Earnings Report /

Abu Qir Fertilizers: Q2 19/20 review – High volumes conceal impact of Urea price weakness

    Al Ahly Pharos Securities Brokerage
    13 February 2020

    Sales steady thanks to Abu Qir 2’s volume ramp-up

    Abu Qir released its audited financials for 2Q19/20, recording revenue of EGP2,010 million (+1% QoQ, +1% YoY). As we had initially assumed, management indicated that the slight QoQ improvement is owed to higher volumes at Abu Qir 2, following the 20-day maintenance shutdown during 1Q19/20, offsetting overall price weakness for all products. Abu Qir 2 recorded a 32% QoQ jump in its sales alone this quarter, which we believe is a reflection of the volume ramp-up. On a YoY basis, we also believe the slight increase in sales came on the back of volume growth offsetting a 9% YoY decline in global urea prices as well as EGP appreciation of 10% YoY.

    Gross margins steady QoQ, contract YoY due to weak global pricing

    Gross profit for the quarter stood at EGP754 million, translating to a gross margin of 38% (flat QoQ, -4pps YoY). We believe the QoQ margin stability and YoY margin pressure are mainly reflections of urea price movements as the Egypt Urea Spot Index averaged USD272/ton for last quarter (-1% QoQ, -9% YoY) before dropping to current levels of USD240/ton.

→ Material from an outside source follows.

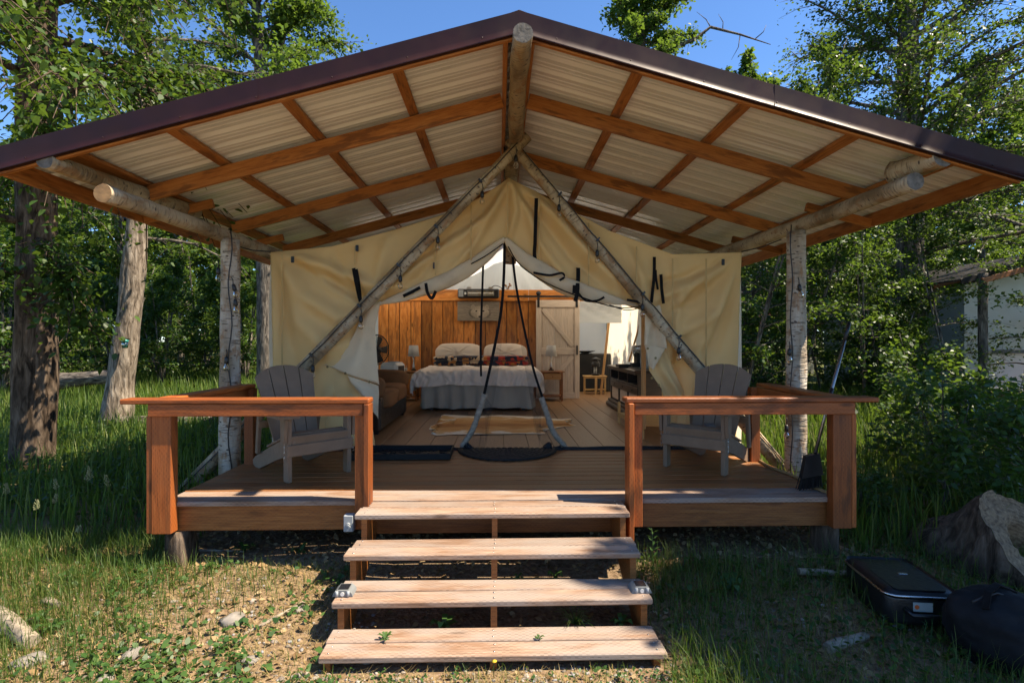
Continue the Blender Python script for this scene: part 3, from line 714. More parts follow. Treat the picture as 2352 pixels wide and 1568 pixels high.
for P in ([(1113, 905), (1100, 945), (1086, 985), (1066, 1018), (1058, 1032)], [(1243, 912), (1256, 950), (1270, 990), (1290, 1016), (1304, 1031)]):
    pts = uvline(P, TY-.0, 6); MB().tube(pts, [.033*(1+.25*mn.noise((i*.5, P[0][0], 0)))*(.75 if i > len(pts)-5 else 1) for i in range(len(pts))], 9).build('door_weight', M_DUCT, tent)
for P, r in (([(640, 1034), (760, 1030), (900, 1026), (1010, 1030), (1060, 1032)], .022), ([(1290, 1032), (1400, 1030), (1520, 1029), (1680, 1029)], .028), ([(1254, 1020), (1268, 1036), (1290, 1030)], .05), ([(1070, 1020), (1085, 1034), (1110, 1036)], .035)):
    MB().tube(uvline(P, 6.03, 6), [r*(1+.3*mn.noise((i*.6, r*90, 2))) for i in range(6*(len(P)-1)+1)], 8).build('mesh_hem_roll', M_MESHD, tent)
# other walls and canvas roof
TX0, TX1, TB = -2.53, 2.74, 13.8
PK = at(1168, 410, TY); EV = 2.77; PX = PK.x; PZ = PK.z
TOPL = sorted([(at(o[0], o[1], TY).x, at(o[0], o[1], TY).z) for o, i_ in ST[3:14]])
def topz(x):
    for (x0, z0), (x1, z1) in zip(TOPL[:-1], TOPL[1:]):
        if x <= x1: return lerp(z0, z1, max(0, (x-x0)/(x1-x0)))
    return TOPL[-1][1]
def wall(fn, name, mat, nu=30, nv=16): return MB().grid(fn, nu, nv).build(name, mat, tent)
for x, s in ((TX0, -1), (TX1, 1)):
    wall(lambda a, b: V(x+s*(.05*math.sin(a*19)*math.sin(b*3.1)+.03*mn.noise((a*9, b*2, x))), lerp(TY, TB, a), lerp(DZ-.02, EV, b)), 'side_wall', M_SIDE, 60)
    wall(lambda a, b: V(lerp(PX, x+s*.03, b), lerp(TY, TB, a), topz(lerp(PX, x+s*.03, b))-.015-.02*abs(math.sin(a*25))*b), 'canvas_roof', M_INNER, 40)
wall(lambda a, b: V(lerp(TX0, TX1, a), TB+.02*math.sin(a*40)*b, lerp(DZ-.02, lerp(EV, PZ, 1-abs(2*a-1)), b)), 'back_wall', M_INNER, 40)
# inner gable curtain behind the plank wall with gathers to the ridge
def gab(a, b):
    x = lerp(-2.45, 2.66, a); top = lerp(EV, PZ-.1, 1-abs((x-PX)/2.7)); fx = (x-PX)
    return V(x, 11.75+.05*math.sin(fx*34/(1+2*(1-b)))*(1-abs(2*b-1))-.02*b, lerp(2.2, top, b))
wall(gab, 'inner_gable', M_GABLE, 90, 12)
# inside pole frame
log('inner_pole', at(1445, 830, 10.6), at(1478, 715, 10.4), .02, .02, M_POLEW, tent, seed=50, knots=0, n=8)
board('inner_frame', at(1380, 905, 12.3)+V(0, 0, 0), at(1402, 706, 12.3), .05, .05, M_POLEW, tent, up=(0, 1, 0))
board('inner_frame', at(1478, 985, 6.55), at(1478, 716, 6.55), .05, .045, M_POLEW, tent, up=(0, 1, 0))
# interior floor
fl = thing('tent_floor', 'brown wood grain plank floor inside the tent', None, (.1, 9.5, .6), kind='structure')
x = TX0+.02; k = 0
while x < TX1-.1:
    w2 = min(.285, TX1-.03-x)
    board('floor_plank', (x+w2/2, YT+.03, DZ-.008), (x+w2/2, TB, DZ-.008), w2-.004, .03, M_FLOOR, fl, bev=.003); x += w2; k += 1
board('threshold_strip', (TX0, YT+.012, DZ+.004), (TX1, YT+.012, DZ+.004), .05, .012, plain('maroon_strip', (.07, .022, .018), .5), fl)
# ================================================================== inside the tent
def px2x(u, y): return at(u, 784, y).x
WY = 11.42
pw = thing('plank_wall', 'upright stained board partition wall behind the bed', 'wall', (-.8, WY, DZ))
x = px2x(868, WY); k = 0; xe = px2x(1245, WY)
while x < xe-.05:
    rr = random.Random(k+40); w2 = rr.choice((.215, .225, .235))
    board('plank', (x+w2/2, WY+.012+rr.uniform(-.004, .004), DZ+.01), (x+w2/2, WY+.012, 2.66), w2-.013, .022, M_WALLW, pw, up=(0, 1, 0)); x += w2; k += 1
board('backing', (px2x(868, WY), WY+.035, 1.65), (xe, WY+.035, 1.65), .012, 2.0, M_DARKW, pw)
board('header', (px2x(868, WY), WY-.012, 2.765), (.62, WY-.012, 2.765), .03, .235, M_WALLW, pw)
board('header', (.625, WY-.012, 2.765), (2.6, WY-.012, 2.765), .03, .235, M_WALLW, pw)
# barn door
bx0, bx1, by = px2x(1231, WY-.08), px2x(1330.5, WY-.08), WY-.09
dz0, dz1 = DZ+.015, 2.66
bd = thing('barn_door', 'grey sliding barn door with Z bracing on a black track', 'door', ((bx0+bx1)/2, by, DZ))
n = 7; pwid = (bx1-bx0)/n
for i in range(n): board('door_plank', (bx0+pwid*(i+.5), by, dz0+.005), (bx0+pwid*(i+.5), by, dz1-.005), pwid-.004, .03, M_BARN, bd, up=(0, 1, 0))
for x in (bx0+.05, bx1-.05): board('stile', (x, by-.026, dz0), (x, by-.026, dz1), .10, .02, M_BARN, bd, up=(0, 1, 0))
zm = 1.60
for z, h in ((dz1-.075, .15), (zm, .14), (dz0+.06, .12)): board('cross_board', (bx0+.101, by-.0262, z), (bx1-.101, by-.0262, z), h, .02, M_BARN, bd, up=(0, 1, 0))
board('brace', (bx0+.14, by-.0258, dz1-.19), (bx1-.15, by-.0258, zm+.11), .085, .019, M_BARN, bd, up=(0, 1, 0))
board('brace', (bx1-.14, by-.0258, zm-.11), (bx0+.15, by-.0258, dz0+.17), .085, .019, M_BARN, bd, up=(0, 1, 0))
MB().box((bx1-.055, by-.06, zm+.02), (.03, .03, .2), b=.006).build('handle', M_BLACK, bd)
for x in (bx0+.05, bx1-.06):
    h = MB().box((x, by-.042, 2.66), (.05, .01, .30), b=.002).build('hanger', M_BLACK, bd)
    MB().lathe([(0, 0), (.05, 0), (.05, .02), (0, .02)], 16, (x, by-.03, 2.80), Matrix.Rotation(RAD(90), 4, 'X')).build('hanger_wheel', M_BLACK, bd)
MB().box(((bx0+bx1)/2-.1, by-.03, 2.735), (1.9, .012, .04)).build('track', M_BLACK, bd)
# heater
hp = at(1099, 674, WY-.1)
ht = thing('infrared_heater', 'black bar shaped electric heater above the picture', 'heater', (hp.x, hp.y, hp.z-.1))
MB().box(hp, (.86, .09, .19), b=.02).build('housing', M_BLACK, ht)
MB().box(hp+V(.05, -.049, 0), (.55, .012, .10)).build('reflector', M_STEEL, ht)
MB().tube([hp+V(-.21, -.062, 0), hp+V(.31, -.062, 0)], .009, 10).build('heating_tube', plain('quartz_tube', (.75, .72, .62), .2), ht)
MB().box(hp+V(-.36, -.047, 0), (.10, .01, .14)).build('end_plate', M_GREYP, ht)
MB().box(hp+V(-.27, -.047, 0), (.04, .01, .05)).build('warning_label', M_WHITE, ht)
for dx in (-.2, .25): MB().box(hp+V(dx, .0, .115), (.09, .02, .04)).build('bracket', M_STEEL, ht)
cord([(1126, 664), (1136, 656), (1150, 660), (1154, 668)], WY-.07, .008, 'power_cord', M_BLACK, ht)
# bear picture: a flat print, coloured by a per-vertex map
pp = at(1099, 714.4, WY-.035)
def bearcol(a, b):
    # a 0..1 across, b 0..1 up; muted sepia print of a bear swimming
    n = mn.noise((a*5, b*46, .3))*.5+.5*mn.noise((a*14, b*90, 2)); l = .22+.12*n
    ex, ey = (a-.535)/.27, (b-.42)/.36
    hd = math.sqrt(ex*ex+ey*ey)
    for cx in (.37, .70):
        e = math.hypot((a-cx)/.042, (b-.73)/.10)
        if e < 1: l = .34+.10*mn.noise((a*60, b*60, 1)) if e > .5 else .24
    if hd < 1 and b > .16:
        l = .30+.16*mn.noise((a*50, b*34, 5))+.14*(1-hd)+.10*(a-.5)
        if b < .42: l *= .8
        for cx in (.45, .62):
            if math.hypot((a-cx)/.022, (b-.50)/.05) < 1: l = .08
        if math.hypot((a-.53)/.07, (b-.28)/.14) < 1: l += .06
        if math.hypot((a-.53)/.035, (b-.21)/.05) < 1: l = .07
        if hd > .82 and b < .6: l *= .55
    l = max(.04, min(.8, l*1.45-.06))
    return (l*.95, l*.78, l*.58, 1)
def picture():
    t = thing('wall_picture', 'sepia canvas print of a bear swimming above the bed', 'picture', (pp.x, pp.y, pp.z-.2))
    W2, H2 = .875, .40
    MB().box(pp+V(0, .012, 0), (W2, .024, H2)).build('stretcher_frame', M_DARKW, t)
    nu, nv = 120, 56
    mb = MB().grid(lambda a, b: pp+V((a-.5)*W2, -.003, (b-.5)*H2), nu, nv, False)
    m, nt, bs = newmat('bear_print'); vc = nd(nt, 'ShaderNodeVertexColor', layer_name='print')
    nt.links.new(vc.outputs[0], bs.inputs['Base Color']); bs.inputs['Roughness'].default_value = .7
    me = mb.mesh('print', m); ca = me.color_attributes.new('print', 'FLOAT_COLOR', 'POINT')
    ca.data.foreach_set('color', [c for i in range(nu+1) for j in range(nv+1) for c in bearcol(i/nu, j/nv)])
    put('print', me, t)
picture()
fp = at(1166, 658, WY-.1)
fd = MB()
for k in range(7):
    q = fp+V(random.Random(k).uniform(-.07, .07), 0, random.Random(k+9).uniform(-.01, .06)); fd.tube([fp+V((k-3)*.008, 0, -.06), q], .004, 5)
    fd.lathe([(0, -.02), (.025, 0), (0, .02)], 8, q)
tag(fd.build('dried_flowers', plain('dried_flower', (.25, .10, .02), .8)), 'small dried orange flowers on top of the plank wall', 'flowers')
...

Hence, we assume Abu Qir was selling urea at steady to slightly lower prices than 1Q19/20, but at much lower prices than 2Q18/19 hence the 4pps YoY margin contraction.

    Profitability down on lower t-bills balance QoQ; absence of FX gains YoY

    Abu Qir’s net profit amounted to EGP688 million, translating to a net margin of 34% (-4pps QoQ, -11pps YoY). The company’s financial statements show that its bottom line was affected QoQ by lower return from treasury bills, as the company sold almost EGP1.5 billion worth of treasury bills during 2Q19/20. On an annual basis however, the 11pps margin contraction is mainly due to a high base effect as 2Q18/19 results included c.EGP216 million of FX gains, compared to none this quarter.

    Maintain Overweight on FV of EGP27.10

    Having downgraded, earlier this year, our assumptions of urea prices for the year, we believe Abu Qir is on track to meet our expectations. The company has so far recorded sales of EGP4.0 billion and a bottom line of EGP1.4 billion as of 1H19/20. Hence, we believe our estimates of EGP8.0 billion in sales and EGP2.7 billion in net profit for the year will be attainable, even if the company stumbles over the second half of the year due to weak urea pricing.

    Abu Qir is currently trading at a 19/20e EV/EBITDA of 6.7x; a discount to its historical average of 9.0x. As for Abu Qir’s local peers, KIMA is trading at a 19/20e EV/EBITDA of 10.3x, a significant premium to Abu Qir, but MOPCO is trading at a 2020e EV/EBITDA of 4.8x, a discount to Abu Qir.